The monograph dismisses as “fanciful” proposals that Washington could divide Beijing and Moscow. The authors assess that even if such a realignment were possible, the price would be unacceptable: recognizing Chinese primacy in Asia or Russian hegemony of Europe. “More modest hopes of driving wedges between the two are equally unrealistic” since neither Beijing nor Moscow would allow their differences over any specific regional or functional issues to disrupt their structural alignment against the United States. 

Instead, they advocate policies that arguably build on those of the current U.S. administration: strengthen U.S. alliances and connections with new partners; spend more on defense, foreign assistance, and domestic innovation; and prepare for concurrent military confrontations with China and Russia. They further recommend concentrating on weakening Russia first before Beijing follows Russia’s precedent and employs overt military force to achieve its regional objectives. Nonetheless, they want to accelerate arms transfers to Taiwan and substantially augment U.S. military forces in Northeast Asia. They additionally favor employing strong measures against China to penalize Beijing for assisting Russia’s aggression against Ukraine, violating international trade and intellectual property rules, and other misbehavior—as well as to deter China from resolving its sovereignty disputes by force or helping to reconstitute the Russian military. 

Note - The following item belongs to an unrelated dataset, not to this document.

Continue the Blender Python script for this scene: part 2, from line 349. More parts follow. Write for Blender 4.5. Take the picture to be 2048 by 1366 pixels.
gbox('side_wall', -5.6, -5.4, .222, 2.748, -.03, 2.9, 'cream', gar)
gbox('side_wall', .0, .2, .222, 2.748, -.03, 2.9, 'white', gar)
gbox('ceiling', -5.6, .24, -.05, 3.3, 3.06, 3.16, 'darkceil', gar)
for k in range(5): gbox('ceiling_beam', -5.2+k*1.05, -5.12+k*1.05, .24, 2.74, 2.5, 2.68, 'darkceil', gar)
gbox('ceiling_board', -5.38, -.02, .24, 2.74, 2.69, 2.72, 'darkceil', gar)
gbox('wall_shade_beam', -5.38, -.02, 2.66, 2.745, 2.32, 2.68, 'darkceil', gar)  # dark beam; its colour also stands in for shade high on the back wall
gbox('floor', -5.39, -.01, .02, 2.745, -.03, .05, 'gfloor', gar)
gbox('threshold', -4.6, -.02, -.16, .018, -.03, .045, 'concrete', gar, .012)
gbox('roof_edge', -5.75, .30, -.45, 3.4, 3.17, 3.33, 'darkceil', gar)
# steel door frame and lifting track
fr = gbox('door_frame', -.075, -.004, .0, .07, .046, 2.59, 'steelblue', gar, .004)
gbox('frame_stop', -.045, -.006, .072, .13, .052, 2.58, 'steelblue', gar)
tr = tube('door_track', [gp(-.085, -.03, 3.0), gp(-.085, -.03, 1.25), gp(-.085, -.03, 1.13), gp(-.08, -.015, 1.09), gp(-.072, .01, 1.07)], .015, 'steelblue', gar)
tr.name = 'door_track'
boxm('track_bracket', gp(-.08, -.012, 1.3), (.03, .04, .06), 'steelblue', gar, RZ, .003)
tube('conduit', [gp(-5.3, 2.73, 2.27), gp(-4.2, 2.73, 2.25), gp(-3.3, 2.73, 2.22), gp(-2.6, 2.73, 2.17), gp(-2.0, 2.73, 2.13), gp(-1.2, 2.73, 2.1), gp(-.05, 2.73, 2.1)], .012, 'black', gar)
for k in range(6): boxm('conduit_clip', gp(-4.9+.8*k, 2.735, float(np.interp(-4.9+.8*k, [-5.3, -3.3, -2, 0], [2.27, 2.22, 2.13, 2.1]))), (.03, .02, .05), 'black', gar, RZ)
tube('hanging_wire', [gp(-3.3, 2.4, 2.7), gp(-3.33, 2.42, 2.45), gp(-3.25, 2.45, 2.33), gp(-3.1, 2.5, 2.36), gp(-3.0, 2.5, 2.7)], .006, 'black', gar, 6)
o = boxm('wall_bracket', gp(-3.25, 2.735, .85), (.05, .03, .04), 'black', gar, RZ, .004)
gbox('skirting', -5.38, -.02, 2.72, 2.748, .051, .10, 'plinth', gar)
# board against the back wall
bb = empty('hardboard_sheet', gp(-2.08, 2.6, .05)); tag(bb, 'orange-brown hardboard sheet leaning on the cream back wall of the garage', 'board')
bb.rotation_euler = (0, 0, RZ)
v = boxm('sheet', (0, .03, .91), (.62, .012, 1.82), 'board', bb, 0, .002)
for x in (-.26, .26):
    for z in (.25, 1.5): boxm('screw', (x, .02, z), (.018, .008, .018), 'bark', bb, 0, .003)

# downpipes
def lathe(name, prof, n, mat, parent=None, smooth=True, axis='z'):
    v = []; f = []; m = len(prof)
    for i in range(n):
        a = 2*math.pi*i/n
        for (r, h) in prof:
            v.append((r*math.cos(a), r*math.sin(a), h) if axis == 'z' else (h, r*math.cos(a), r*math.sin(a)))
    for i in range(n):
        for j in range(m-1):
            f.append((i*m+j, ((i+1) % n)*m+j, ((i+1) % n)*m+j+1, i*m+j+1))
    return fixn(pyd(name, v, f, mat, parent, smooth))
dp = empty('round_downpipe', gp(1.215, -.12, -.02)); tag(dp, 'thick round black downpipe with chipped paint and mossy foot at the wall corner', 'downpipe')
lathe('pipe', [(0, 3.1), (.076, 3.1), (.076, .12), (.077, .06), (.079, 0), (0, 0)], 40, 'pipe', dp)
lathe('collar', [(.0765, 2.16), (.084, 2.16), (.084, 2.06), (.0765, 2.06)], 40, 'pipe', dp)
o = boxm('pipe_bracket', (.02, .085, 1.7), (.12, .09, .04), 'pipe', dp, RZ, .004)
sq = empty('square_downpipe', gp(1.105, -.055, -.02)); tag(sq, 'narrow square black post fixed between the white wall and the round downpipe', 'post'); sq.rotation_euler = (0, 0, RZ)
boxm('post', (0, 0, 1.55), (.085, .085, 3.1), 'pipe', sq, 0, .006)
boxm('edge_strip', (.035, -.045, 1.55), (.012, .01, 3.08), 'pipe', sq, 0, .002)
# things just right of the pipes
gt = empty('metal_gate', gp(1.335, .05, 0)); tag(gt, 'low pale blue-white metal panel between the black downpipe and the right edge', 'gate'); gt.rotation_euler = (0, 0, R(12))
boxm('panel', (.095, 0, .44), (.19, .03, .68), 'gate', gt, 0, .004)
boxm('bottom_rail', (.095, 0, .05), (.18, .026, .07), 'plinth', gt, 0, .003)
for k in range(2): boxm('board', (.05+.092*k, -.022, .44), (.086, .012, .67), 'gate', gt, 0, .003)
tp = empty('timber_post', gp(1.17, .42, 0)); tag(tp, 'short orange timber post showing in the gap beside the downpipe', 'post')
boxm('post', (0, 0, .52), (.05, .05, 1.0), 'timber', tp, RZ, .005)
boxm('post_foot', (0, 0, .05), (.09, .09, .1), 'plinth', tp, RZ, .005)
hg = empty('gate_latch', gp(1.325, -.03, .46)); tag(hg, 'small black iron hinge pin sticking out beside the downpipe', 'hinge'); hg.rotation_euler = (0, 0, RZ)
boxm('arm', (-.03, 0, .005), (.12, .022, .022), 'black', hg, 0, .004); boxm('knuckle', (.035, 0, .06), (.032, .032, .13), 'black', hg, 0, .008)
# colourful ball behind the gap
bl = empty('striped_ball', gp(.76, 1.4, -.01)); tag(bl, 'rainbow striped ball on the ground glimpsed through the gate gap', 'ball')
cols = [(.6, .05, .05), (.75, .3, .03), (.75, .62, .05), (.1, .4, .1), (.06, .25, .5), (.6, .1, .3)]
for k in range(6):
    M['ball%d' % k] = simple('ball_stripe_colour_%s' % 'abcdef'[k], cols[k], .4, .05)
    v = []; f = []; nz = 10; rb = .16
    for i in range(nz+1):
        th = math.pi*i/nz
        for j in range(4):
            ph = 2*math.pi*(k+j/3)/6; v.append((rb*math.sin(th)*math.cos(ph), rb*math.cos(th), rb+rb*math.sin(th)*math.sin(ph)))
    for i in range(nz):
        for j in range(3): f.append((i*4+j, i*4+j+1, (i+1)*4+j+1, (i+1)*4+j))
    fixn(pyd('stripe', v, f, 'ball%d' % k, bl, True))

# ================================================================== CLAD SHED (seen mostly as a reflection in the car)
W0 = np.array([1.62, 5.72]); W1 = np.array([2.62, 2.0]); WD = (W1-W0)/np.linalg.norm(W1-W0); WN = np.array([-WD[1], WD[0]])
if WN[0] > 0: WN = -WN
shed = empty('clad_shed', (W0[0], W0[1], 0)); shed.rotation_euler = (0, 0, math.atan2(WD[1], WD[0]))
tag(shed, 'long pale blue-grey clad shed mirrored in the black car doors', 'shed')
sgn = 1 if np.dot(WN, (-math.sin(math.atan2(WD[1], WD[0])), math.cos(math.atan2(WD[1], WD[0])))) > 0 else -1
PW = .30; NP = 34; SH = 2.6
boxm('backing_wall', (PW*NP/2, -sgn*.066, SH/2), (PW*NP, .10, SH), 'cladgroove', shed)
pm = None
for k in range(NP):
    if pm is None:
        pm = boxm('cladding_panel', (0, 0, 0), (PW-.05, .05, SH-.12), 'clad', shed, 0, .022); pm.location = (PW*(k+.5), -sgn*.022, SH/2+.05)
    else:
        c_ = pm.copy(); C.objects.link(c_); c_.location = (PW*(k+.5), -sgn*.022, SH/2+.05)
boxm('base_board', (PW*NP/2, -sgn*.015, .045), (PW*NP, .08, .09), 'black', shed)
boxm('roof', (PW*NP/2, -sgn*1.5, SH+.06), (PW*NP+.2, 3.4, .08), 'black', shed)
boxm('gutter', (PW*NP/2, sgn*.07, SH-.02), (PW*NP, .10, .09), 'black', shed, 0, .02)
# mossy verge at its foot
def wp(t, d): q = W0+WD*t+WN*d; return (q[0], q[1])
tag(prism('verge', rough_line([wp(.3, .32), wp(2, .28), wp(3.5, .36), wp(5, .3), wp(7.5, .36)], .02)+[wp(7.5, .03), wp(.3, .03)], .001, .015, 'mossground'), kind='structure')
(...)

One praiseworthy element is how the report explicitly warns against treating all Chinese and Russian global activities as equally threatening. If all regions and issues are priorities, then none is. They contend that the most serious functional threats would be actions that challenge fundamental world order principles, constrain U.S. freedom of action, or subvert countries’ “domestic functioning.” They would prioritize competing with China in the western Pacific, Russia in Europe, and with both in the “global swing states” of Brazil, India, Indonesia, Saudi Arabia, South Africa, and Turkey. 

The new Trump administration will welcome the report’s call for other NATO countries to increase military spending. But the new administration’s enthusiasm for substantially boosting U.S. defense and public diplomacy expenditures is unclear given budgetary constraints and competing objectives such as cutting taxes and curbing immigration. And the prospects for the United States soon joining the Comprehensive and Progressive Agreement for Trans-Pacific Partnership or undertaking a dynamic U.S. trade policy in Asia are negligible. 

Trump seems inclined to follow the recommendation to engage in bilateral diplomacy with China and Russia to manage risks. Despite the report’s arguments, he may try to weaken Sino-Russian ties through personal diplomacy with Xi and Putin. After all, both governments do have highly centralized power structures. Their leaders cannot decide everything but they can decide anything. And they would likely insist on determining policy toward the United States. 

During his previous term, Trump seemed interested in reducing tensions with Moscow in order to give Russia an alternative to partnering with China. Though he proved unable to execute this approach, Trump now faces fewer internal constraints in engaging with Russia than during his first term. His cabinet, bureaucracy, and the Congress should prove more compliant than eight years ago. Furthermore, Trump is now less concerned by potential allied objections to his policies. Yet, Xi and Putin are more invested in each other’s success than during Trump’s term. They also know that the American President is term-limited while they can rule indefinitely.